> _Source data_:

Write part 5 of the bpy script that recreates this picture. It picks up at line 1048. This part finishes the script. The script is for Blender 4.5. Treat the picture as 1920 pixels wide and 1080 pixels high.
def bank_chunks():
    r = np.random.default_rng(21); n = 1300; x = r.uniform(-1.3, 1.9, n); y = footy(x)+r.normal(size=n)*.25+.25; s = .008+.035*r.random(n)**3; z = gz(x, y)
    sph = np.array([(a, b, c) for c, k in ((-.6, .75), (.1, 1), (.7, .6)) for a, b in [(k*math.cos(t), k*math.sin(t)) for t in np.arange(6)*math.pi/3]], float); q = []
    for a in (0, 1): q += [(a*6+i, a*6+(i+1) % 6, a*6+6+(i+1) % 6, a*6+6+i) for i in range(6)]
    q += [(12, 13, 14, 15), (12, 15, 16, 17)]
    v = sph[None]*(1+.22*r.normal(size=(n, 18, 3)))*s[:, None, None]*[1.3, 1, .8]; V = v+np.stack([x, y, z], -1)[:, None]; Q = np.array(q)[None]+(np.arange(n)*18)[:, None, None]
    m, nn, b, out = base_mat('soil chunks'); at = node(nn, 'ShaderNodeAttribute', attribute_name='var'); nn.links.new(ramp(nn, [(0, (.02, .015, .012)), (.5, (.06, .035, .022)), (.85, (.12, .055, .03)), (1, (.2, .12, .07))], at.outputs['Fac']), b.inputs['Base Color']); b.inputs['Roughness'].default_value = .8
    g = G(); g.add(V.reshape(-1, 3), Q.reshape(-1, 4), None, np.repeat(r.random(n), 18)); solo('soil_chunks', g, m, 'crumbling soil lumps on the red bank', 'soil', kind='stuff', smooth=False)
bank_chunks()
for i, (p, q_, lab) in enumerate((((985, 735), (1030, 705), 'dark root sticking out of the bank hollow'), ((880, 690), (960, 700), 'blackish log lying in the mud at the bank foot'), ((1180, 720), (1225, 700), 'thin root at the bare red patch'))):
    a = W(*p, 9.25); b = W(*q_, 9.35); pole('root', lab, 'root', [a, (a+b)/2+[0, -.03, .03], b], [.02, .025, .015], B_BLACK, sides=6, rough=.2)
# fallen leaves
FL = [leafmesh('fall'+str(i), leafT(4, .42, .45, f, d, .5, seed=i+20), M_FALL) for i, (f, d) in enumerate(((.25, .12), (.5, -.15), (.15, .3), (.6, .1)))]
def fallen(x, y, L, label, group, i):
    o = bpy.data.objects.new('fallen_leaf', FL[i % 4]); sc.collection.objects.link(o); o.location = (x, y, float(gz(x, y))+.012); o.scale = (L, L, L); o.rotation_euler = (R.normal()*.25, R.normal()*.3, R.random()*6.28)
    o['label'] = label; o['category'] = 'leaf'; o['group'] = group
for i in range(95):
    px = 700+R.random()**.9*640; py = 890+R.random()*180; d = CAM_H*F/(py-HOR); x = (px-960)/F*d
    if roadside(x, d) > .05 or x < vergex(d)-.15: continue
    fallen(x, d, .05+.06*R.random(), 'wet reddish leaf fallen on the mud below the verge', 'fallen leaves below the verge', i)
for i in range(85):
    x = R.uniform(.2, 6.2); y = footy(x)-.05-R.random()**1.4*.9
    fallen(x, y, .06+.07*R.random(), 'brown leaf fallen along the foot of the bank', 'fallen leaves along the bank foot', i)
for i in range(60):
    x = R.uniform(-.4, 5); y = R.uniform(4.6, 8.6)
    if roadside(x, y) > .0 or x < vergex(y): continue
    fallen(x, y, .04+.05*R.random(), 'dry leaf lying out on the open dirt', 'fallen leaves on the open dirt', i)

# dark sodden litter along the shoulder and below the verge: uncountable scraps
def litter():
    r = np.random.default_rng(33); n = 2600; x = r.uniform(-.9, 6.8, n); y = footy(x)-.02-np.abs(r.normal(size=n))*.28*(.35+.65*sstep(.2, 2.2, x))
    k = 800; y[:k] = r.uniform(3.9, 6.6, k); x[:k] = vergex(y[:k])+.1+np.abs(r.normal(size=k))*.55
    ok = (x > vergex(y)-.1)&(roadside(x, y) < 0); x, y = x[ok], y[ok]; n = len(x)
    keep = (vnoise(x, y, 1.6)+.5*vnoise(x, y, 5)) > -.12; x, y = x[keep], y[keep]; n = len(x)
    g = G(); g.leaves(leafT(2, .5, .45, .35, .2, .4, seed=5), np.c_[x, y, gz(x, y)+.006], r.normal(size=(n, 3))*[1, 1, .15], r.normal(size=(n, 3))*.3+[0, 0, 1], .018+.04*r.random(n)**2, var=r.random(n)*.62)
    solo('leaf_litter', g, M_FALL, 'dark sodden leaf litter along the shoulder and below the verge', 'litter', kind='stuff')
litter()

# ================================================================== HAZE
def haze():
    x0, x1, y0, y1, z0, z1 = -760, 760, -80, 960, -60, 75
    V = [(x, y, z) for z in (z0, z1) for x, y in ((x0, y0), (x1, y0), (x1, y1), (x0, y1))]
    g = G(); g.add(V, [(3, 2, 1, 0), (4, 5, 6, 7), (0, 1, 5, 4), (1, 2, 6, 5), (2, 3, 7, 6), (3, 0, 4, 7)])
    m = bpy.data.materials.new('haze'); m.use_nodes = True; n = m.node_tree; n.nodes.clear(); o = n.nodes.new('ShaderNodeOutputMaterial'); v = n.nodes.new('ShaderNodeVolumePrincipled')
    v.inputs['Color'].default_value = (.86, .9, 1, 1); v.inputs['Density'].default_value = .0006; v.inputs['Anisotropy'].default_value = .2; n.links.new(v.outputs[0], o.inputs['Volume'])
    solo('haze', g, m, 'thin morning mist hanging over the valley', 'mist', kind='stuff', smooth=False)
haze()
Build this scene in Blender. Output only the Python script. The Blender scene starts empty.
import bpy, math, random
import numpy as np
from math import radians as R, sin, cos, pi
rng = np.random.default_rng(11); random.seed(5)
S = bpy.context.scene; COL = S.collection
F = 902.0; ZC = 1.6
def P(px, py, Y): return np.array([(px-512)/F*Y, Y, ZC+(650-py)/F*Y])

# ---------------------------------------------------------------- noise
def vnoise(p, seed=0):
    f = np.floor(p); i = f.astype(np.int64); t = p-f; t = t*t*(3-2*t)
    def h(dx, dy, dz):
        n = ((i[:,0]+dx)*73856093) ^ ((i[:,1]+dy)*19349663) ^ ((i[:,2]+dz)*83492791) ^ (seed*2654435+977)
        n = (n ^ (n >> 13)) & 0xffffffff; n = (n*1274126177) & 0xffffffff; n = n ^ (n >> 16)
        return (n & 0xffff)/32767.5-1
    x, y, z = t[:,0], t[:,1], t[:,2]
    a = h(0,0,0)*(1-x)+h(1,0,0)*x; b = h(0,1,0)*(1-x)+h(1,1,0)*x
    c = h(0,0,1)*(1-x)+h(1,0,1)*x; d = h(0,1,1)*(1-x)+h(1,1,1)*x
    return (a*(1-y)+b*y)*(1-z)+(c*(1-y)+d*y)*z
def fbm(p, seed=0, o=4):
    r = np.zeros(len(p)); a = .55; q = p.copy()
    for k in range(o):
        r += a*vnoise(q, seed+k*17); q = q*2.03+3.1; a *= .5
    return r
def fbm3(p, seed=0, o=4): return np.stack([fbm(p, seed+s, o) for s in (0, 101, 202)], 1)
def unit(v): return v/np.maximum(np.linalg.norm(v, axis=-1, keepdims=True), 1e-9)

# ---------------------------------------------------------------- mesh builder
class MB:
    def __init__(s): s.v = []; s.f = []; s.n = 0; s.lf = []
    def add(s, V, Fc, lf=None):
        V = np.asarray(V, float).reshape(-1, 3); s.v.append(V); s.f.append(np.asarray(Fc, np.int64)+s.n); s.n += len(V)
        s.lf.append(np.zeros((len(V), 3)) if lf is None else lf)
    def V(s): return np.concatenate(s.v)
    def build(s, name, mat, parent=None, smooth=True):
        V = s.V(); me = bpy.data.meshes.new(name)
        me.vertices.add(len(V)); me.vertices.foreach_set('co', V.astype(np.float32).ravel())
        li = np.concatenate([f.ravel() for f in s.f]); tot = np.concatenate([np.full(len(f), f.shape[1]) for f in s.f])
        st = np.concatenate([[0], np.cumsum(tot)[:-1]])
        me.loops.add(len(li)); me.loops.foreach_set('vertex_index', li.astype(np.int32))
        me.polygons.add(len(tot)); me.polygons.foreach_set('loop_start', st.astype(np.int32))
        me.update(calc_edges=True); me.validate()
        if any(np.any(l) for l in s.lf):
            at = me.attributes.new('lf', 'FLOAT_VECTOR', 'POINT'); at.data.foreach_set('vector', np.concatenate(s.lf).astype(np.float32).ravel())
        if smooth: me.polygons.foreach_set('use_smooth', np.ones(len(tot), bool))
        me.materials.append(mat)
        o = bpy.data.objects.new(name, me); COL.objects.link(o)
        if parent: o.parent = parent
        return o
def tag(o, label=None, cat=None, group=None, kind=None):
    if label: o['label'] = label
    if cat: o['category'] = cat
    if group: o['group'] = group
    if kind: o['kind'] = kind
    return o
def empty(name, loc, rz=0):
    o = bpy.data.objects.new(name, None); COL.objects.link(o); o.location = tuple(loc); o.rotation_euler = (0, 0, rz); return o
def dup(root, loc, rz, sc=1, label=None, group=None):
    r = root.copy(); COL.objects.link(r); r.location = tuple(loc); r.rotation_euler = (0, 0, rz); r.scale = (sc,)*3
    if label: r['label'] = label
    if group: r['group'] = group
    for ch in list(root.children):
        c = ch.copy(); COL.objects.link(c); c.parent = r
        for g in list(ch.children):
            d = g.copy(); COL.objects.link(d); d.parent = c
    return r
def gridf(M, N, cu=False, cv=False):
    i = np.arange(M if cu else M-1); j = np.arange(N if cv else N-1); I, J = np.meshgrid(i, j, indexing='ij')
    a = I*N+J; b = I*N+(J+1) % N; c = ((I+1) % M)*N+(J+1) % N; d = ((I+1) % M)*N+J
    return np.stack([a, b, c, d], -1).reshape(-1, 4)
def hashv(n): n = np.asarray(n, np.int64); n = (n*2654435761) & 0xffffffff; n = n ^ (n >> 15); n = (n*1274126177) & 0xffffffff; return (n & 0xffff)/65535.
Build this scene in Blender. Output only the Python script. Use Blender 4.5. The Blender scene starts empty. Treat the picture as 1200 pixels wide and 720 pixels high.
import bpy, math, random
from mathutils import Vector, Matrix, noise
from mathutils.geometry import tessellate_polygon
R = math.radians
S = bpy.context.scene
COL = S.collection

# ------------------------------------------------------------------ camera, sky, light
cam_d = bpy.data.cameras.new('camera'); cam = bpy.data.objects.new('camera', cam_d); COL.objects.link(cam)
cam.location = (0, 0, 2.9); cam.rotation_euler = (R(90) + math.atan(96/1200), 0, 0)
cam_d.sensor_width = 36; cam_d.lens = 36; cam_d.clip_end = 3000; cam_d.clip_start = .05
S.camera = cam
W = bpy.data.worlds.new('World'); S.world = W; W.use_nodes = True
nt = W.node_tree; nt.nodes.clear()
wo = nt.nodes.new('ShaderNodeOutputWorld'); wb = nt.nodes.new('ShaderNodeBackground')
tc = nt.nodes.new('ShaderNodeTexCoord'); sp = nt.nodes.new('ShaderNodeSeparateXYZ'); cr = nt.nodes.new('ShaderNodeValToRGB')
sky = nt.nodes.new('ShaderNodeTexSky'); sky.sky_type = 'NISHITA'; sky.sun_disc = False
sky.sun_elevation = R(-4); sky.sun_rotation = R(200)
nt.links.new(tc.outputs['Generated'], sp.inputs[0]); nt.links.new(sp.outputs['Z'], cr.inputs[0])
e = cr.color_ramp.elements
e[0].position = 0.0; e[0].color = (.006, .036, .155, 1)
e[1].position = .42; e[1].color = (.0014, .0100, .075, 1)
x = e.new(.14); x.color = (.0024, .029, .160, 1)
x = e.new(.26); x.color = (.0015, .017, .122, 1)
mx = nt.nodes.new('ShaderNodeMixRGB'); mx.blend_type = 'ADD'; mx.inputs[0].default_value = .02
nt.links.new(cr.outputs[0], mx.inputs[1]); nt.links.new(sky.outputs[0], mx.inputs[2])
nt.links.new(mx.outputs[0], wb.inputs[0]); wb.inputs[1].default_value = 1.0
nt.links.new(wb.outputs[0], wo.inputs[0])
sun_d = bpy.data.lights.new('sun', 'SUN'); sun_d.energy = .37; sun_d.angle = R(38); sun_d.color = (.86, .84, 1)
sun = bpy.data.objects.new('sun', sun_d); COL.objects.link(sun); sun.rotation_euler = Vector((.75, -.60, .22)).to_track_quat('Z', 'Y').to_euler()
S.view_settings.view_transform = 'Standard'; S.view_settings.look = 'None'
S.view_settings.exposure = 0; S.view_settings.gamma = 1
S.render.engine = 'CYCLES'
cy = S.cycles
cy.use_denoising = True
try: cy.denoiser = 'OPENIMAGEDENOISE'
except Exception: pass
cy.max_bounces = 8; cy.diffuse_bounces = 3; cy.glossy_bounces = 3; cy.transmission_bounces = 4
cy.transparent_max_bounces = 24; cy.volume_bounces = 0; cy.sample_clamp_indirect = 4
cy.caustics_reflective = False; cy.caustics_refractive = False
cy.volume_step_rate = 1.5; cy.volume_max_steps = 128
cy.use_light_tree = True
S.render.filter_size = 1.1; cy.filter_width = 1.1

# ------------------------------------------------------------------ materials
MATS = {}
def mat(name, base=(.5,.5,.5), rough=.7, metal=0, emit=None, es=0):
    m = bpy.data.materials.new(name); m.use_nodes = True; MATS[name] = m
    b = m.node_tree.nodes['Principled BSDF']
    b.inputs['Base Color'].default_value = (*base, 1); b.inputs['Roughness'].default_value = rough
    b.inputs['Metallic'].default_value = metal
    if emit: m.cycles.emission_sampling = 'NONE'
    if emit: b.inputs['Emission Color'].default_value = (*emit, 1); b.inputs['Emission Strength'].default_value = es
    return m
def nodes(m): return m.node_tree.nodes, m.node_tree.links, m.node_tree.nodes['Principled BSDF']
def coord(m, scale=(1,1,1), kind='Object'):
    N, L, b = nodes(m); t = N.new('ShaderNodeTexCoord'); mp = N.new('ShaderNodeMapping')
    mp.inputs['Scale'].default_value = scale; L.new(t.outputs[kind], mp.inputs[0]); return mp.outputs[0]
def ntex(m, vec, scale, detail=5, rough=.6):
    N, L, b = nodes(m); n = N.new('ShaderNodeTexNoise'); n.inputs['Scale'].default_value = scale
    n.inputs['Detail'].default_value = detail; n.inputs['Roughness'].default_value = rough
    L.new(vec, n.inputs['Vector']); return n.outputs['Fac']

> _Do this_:
Output only the lines from the one containing "Build this scene in Blender. Output only the Python script. The" through the one containing "def P(px, py, Y): return", inclusive, exactly as written.

> _Answer to this problem_:
Build this scene in Blender. Output only the Python script. The Blender scene starts empty.
import bpy, math, random
import numpy as np
from math import radians as R, sin, cos, pi
rng = np.random.default_rng(11); random.seed(5)
S = bpy.context.scene; COL = S.collection
F = 902.0; ZC = 1.6
def P(px, py, Y): return np.array([(px-512)/F*Y, Y, ZC+(650-py)/F*Y])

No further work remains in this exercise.